The study Koh worked on, published by Proceedings of the National Academy of Sciences in December, is one of the latest to focus on native bees and their unwitting contribution to the global harvest that relies on pollinators—estimated in the new IPBES assessment to be worth as much at $577 billion. While bumblebees and butterflies are showing up in places like almond orchards and watermelon fields for the flowers, they have a significant effect. A 2013 study of wild pollinators found that native bees, butterflies, and other nonhoneybee species were twice as effective as their domesticated counterparts at pollinating more than 40 crops. Not only did these wild species do better “work,” but the managed hives didn’t replace the labor of native species—it only added to what the wild pollinators accomplished.
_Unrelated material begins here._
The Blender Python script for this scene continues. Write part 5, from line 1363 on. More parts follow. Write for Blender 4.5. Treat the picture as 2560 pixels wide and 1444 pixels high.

The new assessment states that the role of pesticides like neonics in pollinator losses remains unclear—but less so for wild bees. According to a press release, “A pioneering study conducted in farm fields showed that one neonicotinoid insecticide had a negative effect on wild bees, but the effect on managed honeybees was less clear.” Another threat, said IPBES, is the erosion of indigenous farming practices, which, in some regions, predate contemporary obsessions with “sustainability” by centuries, if not longer.
However, contemporary farmers and agricultural researchers are considering many options that could help make farmland a more welcome place to pollinators—honeybees, butterflies, and native bee species alike. Be it native hedgerows planted alongside orchards in California or strips of native prairie interspersed with row crops such as corn and soy in the Midwest, there are ways of making a farmed landscape look more like home to the ag industry’s tiny, vital workforce—but few, if any, have gone from being experimental to the status quo.
“Pollinators are important contributors to world food production and nutritional security,” Vera Lúcia Imperatriz-Fonseca, who cochaired the assessment, said in the statement. “Their health is directly linked to our own well-being.”